Richie, Beverly, Bill, Eddie, Mike e Ben precisam destruir o palhaço Pennywise para sempre (Foto: Divulgação)

Destaques

O elenco adulto teve a quase impossível missão de agradar o público na mesma medida que o elenco do primeiro filme (as comparações continuam). Contudo, a maioria dos atores entrega um trabalho excelente e uma química interessante. O destaque fica por conta de Bill Harder (Richie), impecável no papel. James Ransone faz um Eddie incrivelmente parecido com sua versão criança. Como já era de se esperar, o esnobado em premiações James McAvoy entrega uma interpretação irretocável. Porém, Jessica Chastain em pouco lembra a Beverly e aparece apagada e contida.

It 2 acerta em seu trabalho de transformar as crianças em adultos, com características de uma fase sendo mantidas na outra e criando identidade entre as épocas. Os aspectos de produção são bem conectados, com ótima fotografia e montagem, fatores muitas vezes não trabalhados em produções do gênero. O excesso de flashbacks pode parecer um recurso fácil de ligar o filme ao anterior e agradar o público, mas são usados em momentos chaves e certeiros.

Os jump scares (sustos com mudança rápida de imagem e com som alto e assustador), são previsíveis, mas funcionam – até muito bem diga-se de passagem. O filme foca mais no terror psicológico e menos no espetáculo, mergulhando de cabeça nos aspectos problemáticos de cada protagonista. As crianças morrendo, entretanto, continuam lá, em duas cenas particularmente sangrentas, pesadas e impactantes.

O palhaço Pennywise comedor de gente pronto para agir em ‘It 2’ (Foto: Divulgação)

Nem tudo é sangue…

It 2 tem a duração de 2h49min. Considerado demasiadamente longo pela maioria, o filme parece passar rápido devido ao volume de acontecimentos, mesmo com alguns momentos monótonos. Seria realmente complicado transferir para a tela mais de mil páginas de um livro com tantos personagens principais.

Pecando no excesso de efeitos especiais, muitas cenas do filme parecem plásticas e pouco realísticas. O triângulo amoroso formado por Beverly, Bill e Ben não é bem trabalhado e nunca parece muito convincente, fazendo com que o público não torça nem por um nem por outro. Falta um suspense genuíno na produção. Com o excesso de jumps scares já mencionado, a obra não tem uma boa sequência de medo crescente, e tudo é entregue logo de cara.

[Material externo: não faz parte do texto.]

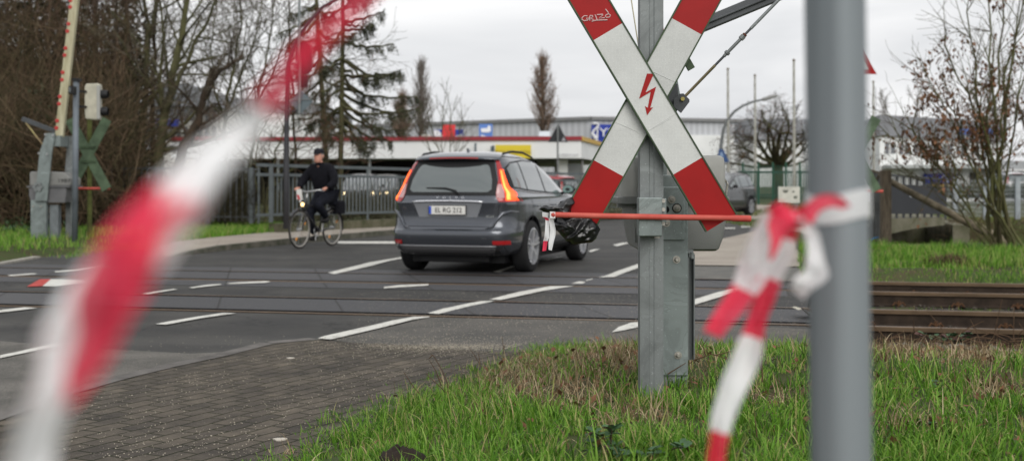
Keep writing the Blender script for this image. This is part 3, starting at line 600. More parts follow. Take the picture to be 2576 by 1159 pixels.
# ---- black bag and torn tape on the rod
m_bag = mat('black_plastic', (.008, .008, .009), .28, spec=.7)
def crumple(mb, outline, Y, thick, seed, amp=.02):
    r = random.Random(seed); pts = [Vector(P(u, v, Y)) for u, v in outline]; c = sum(pts, Vector()) / len(pts); n = len(pts); rings = 9; rows = []
    dense = []
    for i in range(n):
        for k in range(5): dense.append(pts[i].lerp(pts[(i + 1) % n], k / 5))
    for side in (-1, 1):
        rows = []
        for q in range(rings + 1):
            f = q / rings; row = []
            for p in dense:
                b_ = c.lerp(p, f); off = thick * math.sqrt(max(0, 1 - f * f)) * side
                nn = noise.noise(Vector((b_.x * 16 + b_.z * 9 + seed, b_.y * 8 + side * 3, b_.z * 30 - b_.x * 20))); n3 = abs(noise.noise(b_ * 55 + Vector((side, seed, 2))))
                row.append(b_ + Vector((noise.noise(b_ * 40) * amp * .5 * f, off + (abs(nn) - .25) * amp * 1.7 + n3 * amp * .35, noise.noise(b_ * 35 + Vector((9, 9, 9))) * amp * .5)))
            row.append(row[0]); rows.append(row)
        mb.grid(rows)
mb = MB()
crumple(mb, [(1400, 542), (1450, 535), (1490, 545), (1510, 575), (1502, 600), (1482, 612), (1436, 615), (1424, 605), (1402, 580), (1392, 560)], ry + .075, .05, 3, .022)
crumple(mb, [(1352, 524), (1372, 517), (1400, 518), (1410, 505), (1440, 497), (1445, 510), (1436, 530), (1440, 548), (1400, 546), (1372, 535)], ry + .06, .028, 8, .016)
bg_ = mb.build('plastic_bag', m_bag, None, smooth=True, fix=False); tag(bg_, 'crumpled black plastic bag caught on the end of the red rod', 'plastic bag')
m_tw = mat('tape_white', (.95, .95, .96), .45, trans=0); m_tr = mat('tape_red', (.88, .05, .11), .4)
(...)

Transitar entre tons e gêneros diferentes em uma mesma obra é tarefa árdua. Do suspense para o terror, com muito drama e cenas engraçadas, as nuances em It 2 são mais desequilibradas. Em pleno desfecho do longa, uma cena de comédia envolvendo um filhote de cachorro é desnecessária e risível no pior sentido da palavra. Além do mais, a estrutura segmentada as vezes dá a impressão de vários episódios aleatórios acumulados em um só filme.

Veredito

It 2 pode não ser tão bom quando seu precedente, mas é um bom desfecho. Com tantos aspectos para serem explorados, o longa é permeado por uma carga melancólica durante toda sua projeção. Se encerrando com discursos inspiradores e encorajadores, como era de se esperar, a produção é criativa e excepcional se comparada aos filmes de terror recentes. O público vai rir, se assustar e, quase no fim, o mais sensível vai se render às lagrimas com a morte de um dos protagonistas.